The first premise is relatively uncontroversial. There are certain basic features that confer moral significance. Nothing other than those features could, even in principle, confer value on a state of affairs.
The second premise is likewise obvious. For one feature to be significant in one case but not in another case, there would have to be some element of the feature that varies across cases. Yet it could only do so by the feature conferring moral worth only in some cases, which would mean it doesn’t vary across cases. The rule “donate to charity only if it maximizes well-being,” doesn’t vary across cases because the rule is always the same, even though its application varies from case to case.
The third premise defines simple features as ones not composed of simpler parts. Several reasons are given to think the fundamental features will be simple (p. 324-326).
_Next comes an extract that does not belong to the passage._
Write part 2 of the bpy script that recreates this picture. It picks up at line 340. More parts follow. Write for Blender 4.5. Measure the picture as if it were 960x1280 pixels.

We have general prima facie reason to expect explanations to be simple, for the general reason that simplicity is a theoretical virtue. A more complex account that has to posit more things is intrinsically less likely. In physics, for example, we take there to be a strong reason to reject complex features as fundamental, that operate on the levels of organisms, rather than fundamental physics.
Positing new properties gained when fundamental properties are combined involves immense metaphysical weirdness. It seems hard to imagine that pleasure would have no value, knowledge has no value, but pleasure and knowledge gain extra value when they combine--in virtue of no fact about either of them.